_Stated goal_:
Set down exactly the first line of the entries and every line after it, through the line with "tag(o, lab, 'sheep', 'white".

Scenes as source code

####################

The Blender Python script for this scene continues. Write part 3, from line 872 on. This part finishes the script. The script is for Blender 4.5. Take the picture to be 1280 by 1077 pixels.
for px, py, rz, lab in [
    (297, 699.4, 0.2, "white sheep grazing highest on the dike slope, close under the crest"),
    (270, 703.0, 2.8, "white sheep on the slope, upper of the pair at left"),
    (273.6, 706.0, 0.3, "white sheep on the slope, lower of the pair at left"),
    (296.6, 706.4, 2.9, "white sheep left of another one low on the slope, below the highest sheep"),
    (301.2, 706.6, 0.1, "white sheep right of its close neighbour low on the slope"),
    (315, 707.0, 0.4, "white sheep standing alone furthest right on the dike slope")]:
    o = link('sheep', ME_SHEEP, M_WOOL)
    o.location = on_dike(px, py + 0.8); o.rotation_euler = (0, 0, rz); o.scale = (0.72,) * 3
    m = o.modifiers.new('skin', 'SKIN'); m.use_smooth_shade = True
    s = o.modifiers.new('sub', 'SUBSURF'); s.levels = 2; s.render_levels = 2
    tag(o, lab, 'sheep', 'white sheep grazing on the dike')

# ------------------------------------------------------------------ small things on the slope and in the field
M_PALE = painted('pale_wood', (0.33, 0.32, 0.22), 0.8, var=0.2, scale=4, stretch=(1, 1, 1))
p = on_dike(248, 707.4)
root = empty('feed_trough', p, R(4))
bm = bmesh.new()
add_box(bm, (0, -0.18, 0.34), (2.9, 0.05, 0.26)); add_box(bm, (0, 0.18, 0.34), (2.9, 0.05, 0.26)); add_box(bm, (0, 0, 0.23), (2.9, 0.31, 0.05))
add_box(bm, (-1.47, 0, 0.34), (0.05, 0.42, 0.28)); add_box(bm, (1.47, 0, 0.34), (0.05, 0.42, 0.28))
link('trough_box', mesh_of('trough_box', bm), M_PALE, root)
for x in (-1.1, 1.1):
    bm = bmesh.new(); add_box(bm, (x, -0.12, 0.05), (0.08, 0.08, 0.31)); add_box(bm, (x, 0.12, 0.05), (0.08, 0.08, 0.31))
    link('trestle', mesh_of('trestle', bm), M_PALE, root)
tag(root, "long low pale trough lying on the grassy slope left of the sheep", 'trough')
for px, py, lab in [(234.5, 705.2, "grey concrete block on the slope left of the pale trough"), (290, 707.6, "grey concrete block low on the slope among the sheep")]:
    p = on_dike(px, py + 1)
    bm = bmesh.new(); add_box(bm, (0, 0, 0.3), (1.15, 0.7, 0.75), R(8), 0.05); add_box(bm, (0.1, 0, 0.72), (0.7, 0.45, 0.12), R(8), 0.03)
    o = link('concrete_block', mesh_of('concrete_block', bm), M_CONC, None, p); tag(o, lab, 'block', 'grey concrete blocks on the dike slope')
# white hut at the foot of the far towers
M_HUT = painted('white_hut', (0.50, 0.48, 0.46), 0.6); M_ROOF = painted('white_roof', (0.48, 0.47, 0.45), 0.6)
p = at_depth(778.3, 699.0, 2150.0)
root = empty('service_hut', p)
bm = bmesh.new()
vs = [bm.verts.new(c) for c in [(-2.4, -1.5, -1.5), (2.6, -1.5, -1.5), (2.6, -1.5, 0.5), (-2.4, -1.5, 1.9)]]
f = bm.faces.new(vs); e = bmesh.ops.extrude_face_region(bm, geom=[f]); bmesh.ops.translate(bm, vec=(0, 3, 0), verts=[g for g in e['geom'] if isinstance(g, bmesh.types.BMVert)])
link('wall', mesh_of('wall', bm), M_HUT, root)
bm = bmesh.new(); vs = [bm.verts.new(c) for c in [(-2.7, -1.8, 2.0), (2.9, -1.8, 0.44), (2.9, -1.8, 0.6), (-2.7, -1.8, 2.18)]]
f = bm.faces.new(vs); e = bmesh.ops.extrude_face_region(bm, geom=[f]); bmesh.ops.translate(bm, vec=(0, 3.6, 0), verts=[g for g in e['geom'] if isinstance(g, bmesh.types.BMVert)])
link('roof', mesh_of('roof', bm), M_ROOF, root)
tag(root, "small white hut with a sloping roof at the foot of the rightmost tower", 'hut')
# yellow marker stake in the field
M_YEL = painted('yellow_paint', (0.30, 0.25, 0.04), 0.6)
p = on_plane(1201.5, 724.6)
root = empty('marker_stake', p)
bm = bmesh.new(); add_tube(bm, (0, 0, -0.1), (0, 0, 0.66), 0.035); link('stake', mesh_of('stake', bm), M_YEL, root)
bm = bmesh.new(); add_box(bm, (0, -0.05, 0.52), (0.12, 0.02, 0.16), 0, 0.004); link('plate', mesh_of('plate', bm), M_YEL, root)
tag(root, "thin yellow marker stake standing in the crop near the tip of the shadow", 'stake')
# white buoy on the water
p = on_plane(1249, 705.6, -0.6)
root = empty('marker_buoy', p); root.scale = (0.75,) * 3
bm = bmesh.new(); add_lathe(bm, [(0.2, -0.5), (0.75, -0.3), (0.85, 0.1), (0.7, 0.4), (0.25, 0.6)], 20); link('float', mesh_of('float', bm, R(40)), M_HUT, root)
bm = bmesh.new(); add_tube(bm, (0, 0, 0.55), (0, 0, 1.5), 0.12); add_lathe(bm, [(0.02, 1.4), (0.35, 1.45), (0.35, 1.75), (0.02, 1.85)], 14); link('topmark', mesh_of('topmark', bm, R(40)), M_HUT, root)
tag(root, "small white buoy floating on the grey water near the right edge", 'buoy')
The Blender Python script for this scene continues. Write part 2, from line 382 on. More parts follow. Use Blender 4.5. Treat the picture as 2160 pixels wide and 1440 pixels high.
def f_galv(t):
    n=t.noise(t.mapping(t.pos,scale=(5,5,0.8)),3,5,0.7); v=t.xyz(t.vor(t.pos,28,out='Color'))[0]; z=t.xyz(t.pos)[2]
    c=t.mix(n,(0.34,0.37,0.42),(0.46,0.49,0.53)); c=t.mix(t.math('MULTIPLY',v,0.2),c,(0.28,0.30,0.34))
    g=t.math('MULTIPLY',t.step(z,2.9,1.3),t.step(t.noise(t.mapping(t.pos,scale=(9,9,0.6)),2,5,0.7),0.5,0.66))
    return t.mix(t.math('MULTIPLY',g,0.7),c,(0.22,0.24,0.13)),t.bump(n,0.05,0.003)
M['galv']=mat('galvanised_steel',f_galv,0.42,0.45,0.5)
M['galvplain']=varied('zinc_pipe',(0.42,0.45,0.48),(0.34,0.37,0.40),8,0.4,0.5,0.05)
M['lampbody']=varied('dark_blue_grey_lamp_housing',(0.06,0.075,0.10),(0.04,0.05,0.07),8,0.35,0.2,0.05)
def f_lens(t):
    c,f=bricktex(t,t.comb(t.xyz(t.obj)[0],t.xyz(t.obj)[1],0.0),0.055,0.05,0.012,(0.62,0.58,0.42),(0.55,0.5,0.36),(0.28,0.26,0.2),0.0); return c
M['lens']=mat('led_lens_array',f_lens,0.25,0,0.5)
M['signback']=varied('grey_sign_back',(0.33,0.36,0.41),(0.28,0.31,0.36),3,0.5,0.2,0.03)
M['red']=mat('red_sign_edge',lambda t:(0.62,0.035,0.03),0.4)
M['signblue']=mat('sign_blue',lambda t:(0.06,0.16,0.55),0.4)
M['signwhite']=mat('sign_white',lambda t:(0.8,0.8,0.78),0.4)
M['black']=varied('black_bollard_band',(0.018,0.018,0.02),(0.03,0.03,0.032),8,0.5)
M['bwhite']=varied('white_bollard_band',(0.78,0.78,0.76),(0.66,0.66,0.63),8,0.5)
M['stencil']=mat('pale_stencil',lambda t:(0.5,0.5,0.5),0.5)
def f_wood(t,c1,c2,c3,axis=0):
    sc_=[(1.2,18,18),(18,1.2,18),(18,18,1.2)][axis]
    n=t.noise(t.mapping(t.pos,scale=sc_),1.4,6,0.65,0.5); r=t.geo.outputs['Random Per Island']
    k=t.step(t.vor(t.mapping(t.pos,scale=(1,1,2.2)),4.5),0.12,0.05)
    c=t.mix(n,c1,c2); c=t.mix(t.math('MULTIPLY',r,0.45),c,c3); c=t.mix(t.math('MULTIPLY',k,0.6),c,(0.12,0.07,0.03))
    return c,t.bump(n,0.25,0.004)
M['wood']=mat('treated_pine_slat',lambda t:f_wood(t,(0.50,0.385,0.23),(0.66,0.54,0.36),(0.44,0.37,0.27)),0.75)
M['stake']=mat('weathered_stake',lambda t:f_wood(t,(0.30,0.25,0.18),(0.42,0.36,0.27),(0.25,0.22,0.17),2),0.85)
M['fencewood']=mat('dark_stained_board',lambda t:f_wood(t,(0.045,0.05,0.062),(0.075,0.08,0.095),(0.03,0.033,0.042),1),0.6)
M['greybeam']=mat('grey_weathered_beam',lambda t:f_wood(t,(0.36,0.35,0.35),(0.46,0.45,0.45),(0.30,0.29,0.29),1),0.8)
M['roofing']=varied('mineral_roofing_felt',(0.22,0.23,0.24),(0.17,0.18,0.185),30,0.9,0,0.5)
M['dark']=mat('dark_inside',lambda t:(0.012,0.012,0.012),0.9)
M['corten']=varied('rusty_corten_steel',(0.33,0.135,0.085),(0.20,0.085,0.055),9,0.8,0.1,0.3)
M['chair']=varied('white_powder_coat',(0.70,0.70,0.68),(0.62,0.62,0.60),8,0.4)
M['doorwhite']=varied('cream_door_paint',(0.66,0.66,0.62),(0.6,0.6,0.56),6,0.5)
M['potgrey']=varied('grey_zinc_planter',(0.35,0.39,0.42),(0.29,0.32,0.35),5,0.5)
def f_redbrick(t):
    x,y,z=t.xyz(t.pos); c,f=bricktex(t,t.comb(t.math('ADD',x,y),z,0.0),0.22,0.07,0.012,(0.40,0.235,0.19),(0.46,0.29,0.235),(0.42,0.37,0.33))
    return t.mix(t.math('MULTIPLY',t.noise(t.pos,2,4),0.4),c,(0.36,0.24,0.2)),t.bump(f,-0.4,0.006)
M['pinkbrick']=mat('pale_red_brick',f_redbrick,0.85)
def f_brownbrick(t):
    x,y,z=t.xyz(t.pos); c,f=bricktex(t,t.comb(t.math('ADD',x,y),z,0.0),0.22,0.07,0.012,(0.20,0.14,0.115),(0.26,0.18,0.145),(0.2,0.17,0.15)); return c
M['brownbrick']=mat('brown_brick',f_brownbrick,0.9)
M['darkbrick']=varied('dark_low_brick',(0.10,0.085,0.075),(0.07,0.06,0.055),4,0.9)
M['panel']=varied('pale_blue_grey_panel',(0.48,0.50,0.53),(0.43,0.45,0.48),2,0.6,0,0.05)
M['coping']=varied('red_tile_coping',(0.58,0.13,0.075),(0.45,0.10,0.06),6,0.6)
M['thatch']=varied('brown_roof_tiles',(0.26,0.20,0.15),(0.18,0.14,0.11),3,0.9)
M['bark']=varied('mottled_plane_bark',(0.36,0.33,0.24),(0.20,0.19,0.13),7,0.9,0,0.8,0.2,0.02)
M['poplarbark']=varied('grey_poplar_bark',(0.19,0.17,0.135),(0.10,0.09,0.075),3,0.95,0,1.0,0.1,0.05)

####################

_Correct result_:
The Blender Python script for this scene continues. Write part 3, from line 872 on. This part finishes the script. The script is for Blender 4.5. Take the picture to be 1280 by 1077 pixels.
for px, py, rz, lab in [
    (297, 699.4, 0.2, "white sheep grazing highest on the dike slope, close under the crest"),
    (270, 703.0, 2.8, "white sheep on the slope, upper of the pair at left"),
    (273.6, 706.0, 0.3, "white sheep on the slope, lower of the pair at left"),
    (296.6, 706.4, 2.9, "white sheep left of another one low on the slope, below the highest sheep"),
    (301.2, 706.6, 0.1, "white sheep right of its close neighbour low on the slope"),
    (315, 707.0, 0.4, "white sheep standing alone furthest right on the dike slope")]:
    o = link('sheep', ME_SHEEP, M_WOOL)
    o.location = on_dike(px, py + 0.8); o.rotation_euler = (0, 0, rz); o.scale = (0.72,) * 3
    m = o.modifiers.new('skin', 'SKIN'); m.use_smooth_shade = True
    s = o.modifiers.new('sub', 'SUBSURF'); s.levels = 2; s.render_levels = 2
    tag(o, lab, 'sheep', 'white sheep grazing on the dike')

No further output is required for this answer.